犬山焼は愛知県犬山市で焼かれている磁器です。丸山焼とも呼ばれ、主に酒器や花入れ、湯呑、抹茶碗などが作られています。
白い素地に桜と紅葉の両方が描かれた『雲錦手』や、赤や黒・緑を基調に、中国から伝わった麒麟や鳳凰、龍、獅子などの幻の生き物や花鳥図を描いた『赤絵』が描かれた作品が多く見られるのが特徴です。
犬山焼の歴史
犬山焼の始まりは安土桃山時代まで遡り、その祖は美濃焼の分派として奥村傳三郎が築いた今井窯だと言われています。この窯は傳三郎の孫の代まで受け継がれ、ここで製陶された作品に「犬山」の文字があったことから、「犬山焼」の祖が出来上がりました。
この今井窯は一度途絶えますが、それから約30年後、当時の犬山城城主成瀬正寿が再興に乗り出したことで、再び犬山焼が焼かれるようになったのです。ちなみに、このとき窯が作られた土地の名が「丸山」であったことから「丸山焼」の別名が生まれています。
その後犬山焼は窯の経営者の交代を経ていく中で、陶画技術を持った赤絵の名手である道平による呉須赤絵(犬山呉須)や、画家の福本雪潭に描かせた雲錦手などの図柄が生まれました。
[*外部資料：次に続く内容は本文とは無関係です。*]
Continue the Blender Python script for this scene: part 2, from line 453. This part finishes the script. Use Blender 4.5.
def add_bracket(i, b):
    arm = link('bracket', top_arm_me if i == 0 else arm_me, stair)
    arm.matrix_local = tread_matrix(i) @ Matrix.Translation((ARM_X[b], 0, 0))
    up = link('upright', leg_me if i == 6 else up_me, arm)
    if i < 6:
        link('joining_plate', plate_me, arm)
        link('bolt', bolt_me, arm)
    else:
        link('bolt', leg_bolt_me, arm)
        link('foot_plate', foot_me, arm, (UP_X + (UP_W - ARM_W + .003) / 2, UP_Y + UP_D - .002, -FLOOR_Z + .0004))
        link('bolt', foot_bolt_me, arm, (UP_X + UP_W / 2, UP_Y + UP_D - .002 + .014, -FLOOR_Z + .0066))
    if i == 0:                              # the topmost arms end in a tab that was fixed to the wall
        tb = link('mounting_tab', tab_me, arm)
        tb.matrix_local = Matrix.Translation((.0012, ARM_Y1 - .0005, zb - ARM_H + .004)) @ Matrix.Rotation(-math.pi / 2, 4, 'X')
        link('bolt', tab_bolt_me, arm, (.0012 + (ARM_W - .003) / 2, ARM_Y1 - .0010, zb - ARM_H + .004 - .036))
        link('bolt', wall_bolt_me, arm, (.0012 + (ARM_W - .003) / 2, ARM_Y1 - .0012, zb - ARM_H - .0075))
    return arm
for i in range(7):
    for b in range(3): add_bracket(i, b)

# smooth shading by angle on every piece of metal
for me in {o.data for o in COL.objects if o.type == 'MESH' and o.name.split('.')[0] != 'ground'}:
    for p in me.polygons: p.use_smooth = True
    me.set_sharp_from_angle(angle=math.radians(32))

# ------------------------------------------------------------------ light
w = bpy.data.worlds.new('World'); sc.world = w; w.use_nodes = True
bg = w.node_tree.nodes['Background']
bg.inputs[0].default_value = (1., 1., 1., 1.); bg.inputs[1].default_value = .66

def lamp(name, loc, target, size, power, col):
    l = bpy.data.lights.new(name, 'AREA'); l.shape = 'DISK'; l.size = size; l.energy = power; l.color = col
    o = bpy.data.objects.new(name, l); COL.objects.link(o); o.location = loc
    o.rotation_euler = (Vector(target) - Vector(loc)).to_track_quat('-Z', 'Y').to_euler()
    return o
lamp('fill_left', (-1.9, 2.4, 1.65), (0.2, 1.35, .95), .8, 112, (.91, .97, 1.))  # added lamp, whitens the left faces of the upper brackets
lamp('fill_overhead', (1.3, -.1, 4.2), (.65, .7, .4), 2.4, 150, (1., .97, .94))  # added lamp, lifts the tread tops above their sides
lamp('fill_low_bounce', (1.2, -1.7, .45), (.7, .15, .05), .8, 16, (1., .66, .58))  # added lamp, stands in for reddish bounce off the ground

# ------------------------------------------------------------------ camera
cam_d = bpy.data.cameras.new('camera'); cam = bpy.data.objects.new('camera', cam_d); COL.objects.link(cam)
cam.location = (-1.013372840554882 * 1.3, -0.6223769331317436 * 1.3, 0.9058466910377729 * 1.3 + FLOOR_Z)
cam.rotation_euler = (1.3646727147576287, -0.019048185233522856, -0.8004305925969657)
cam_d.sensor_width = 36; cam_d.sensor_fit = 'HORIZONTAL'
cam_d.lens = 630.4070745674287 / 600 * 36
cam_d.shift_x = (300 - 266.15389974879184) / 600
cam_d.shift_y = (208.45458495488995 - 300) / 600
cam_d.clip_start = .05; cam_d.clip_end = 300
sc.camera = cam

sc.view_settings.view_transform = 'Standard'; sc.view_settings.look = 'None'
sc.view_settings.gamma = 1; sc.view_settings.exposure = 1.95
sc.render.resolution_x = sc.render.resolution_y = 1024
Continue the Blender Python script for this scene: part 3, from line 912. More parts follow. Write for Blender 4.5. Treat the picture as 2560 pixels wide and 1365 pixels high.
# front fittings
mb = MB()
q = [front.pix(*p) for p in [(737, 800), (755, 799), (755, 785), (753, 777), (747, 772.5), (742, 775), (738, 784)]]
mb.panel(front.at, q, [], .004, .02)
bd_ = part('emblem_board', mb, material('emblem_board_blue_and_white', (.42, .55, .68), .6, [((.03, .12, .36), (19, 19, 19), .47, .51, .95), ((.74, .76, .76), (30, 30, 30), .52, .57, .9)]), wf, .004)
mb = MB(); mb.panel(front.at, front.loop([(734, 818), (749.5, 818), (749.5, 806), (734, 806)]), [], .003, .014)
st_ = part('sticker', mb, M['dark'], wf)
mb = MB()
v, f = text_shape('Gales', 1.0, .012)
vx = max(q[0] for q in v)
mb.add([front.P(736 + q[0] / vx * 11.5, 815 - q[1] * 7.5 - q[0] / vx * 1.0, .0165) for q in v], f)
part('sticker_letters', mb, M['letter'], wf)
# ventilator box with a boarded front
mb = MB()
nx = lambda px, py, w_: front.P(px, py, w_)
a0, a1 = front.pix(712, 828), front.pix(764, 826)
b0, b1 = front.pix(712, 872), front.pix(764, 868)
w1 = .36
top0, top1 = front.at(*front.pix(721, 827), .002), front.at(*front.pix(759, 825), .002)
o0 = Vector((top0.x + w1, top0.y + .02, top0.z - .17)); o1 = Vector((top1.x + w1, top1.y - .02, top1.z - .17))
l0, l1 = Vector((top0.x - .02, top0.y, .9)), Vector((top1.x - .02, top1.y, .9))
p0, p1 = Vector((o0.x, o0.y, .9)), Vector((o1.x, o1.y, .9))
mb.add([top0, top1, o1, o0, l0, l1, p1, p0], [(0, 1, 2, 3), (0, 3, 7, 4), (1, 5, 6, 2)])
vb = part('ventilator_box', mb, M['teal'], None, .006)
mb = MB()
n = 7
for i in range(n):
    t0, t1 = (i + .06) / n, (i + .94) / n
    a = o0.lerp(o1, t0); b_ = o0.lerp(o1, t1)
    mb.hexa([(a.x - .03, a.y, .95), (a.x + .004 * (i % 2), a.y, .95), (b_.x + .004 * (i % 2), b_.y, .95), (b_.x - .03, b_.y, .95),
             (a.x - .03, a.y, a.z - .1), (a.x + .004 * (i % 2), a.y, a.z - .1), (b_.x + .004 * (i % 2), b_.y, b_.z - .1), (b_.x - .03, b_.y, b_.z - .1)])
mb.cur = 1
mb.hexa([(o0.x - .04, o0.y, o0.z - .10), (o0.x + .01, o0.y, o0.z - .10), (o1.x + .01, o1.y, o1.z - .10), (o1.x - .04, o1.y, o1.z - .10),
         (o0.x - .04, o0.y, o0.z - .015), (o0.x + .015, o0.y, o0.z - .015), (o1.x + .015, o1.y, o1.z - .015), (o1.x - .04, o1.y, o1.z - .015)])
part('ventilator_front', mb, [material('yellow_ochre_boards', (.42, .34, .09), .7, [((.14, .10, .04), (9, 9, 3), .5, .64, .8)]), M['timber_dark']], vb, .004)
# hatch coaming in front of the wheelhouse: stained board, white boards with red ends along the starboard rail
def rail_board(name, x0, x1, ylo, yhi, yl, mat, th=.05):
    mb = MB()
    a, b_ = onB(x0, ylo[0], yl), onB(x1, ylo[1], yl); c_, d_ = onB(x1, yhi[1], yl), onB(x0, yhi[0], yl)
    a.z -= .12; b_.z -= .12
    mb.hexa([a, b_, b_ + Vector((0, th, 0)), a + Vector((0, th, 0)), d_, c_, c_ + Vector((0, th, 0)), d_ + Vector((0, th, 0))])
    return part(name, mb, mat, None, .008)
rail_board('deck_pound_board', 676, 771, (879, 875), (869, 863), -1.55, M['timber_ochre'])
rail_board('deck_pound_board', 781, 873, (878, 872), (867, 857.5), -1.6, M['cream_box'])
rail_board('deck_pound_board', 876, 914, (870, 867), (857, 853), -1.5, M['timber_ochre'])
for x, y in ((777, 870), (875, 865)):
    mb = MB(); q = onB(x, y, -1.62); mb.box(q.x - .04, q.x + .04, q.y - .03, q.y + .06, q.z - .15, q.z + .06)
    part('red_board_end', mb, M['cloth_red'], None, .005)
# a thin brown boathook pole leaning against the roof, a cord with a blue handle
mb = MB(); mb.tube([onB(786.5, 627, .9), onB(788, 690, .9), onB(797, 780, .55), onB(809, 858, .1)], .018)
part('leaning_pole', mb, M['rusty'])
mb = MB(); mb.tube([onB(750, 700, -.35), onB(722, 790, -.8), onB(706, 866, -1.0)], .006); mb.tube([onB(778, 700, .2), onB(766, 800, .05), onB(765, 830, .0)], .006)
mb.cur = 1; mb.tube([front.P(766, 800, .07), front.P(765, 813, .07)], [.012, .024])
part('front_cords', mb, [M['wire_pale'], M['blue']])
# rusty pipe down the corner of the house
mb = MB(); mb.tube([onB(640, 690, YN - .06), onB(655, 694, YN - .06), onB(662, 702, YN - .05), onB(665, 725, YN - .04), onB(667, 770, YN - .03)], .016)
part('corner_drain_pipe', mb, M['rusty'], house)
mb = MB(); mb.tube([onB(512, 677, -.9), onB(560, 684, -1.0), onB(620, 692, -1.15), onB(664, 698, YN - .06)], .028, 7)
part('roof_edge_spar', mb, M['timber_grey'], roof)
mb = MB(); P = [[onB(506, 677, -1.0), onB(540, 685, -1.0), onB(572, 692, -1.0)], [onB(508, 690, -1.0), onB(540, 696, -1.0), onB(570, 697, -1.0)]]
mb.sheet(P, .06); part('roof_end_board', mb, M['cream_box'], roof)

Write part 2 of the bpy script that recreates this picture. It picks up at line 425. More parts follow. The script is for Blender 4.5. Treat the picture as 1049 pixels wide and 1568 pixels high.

これらの図柄は高く評価され、犬山焼は藩の援助を受けるとともに、さらなる作品の制作に励んでいくこととなりました。
その後明治の廃藩置県による藩の廃止や県内で製陶会社を設立するも地震の被害を受けるなどし、犬山焼は一時衰退しましたが、万国博覧会への出品や、廃業した工場の二代目の尽力などにより復興を果たし、現在でも作品の制作が続けられています。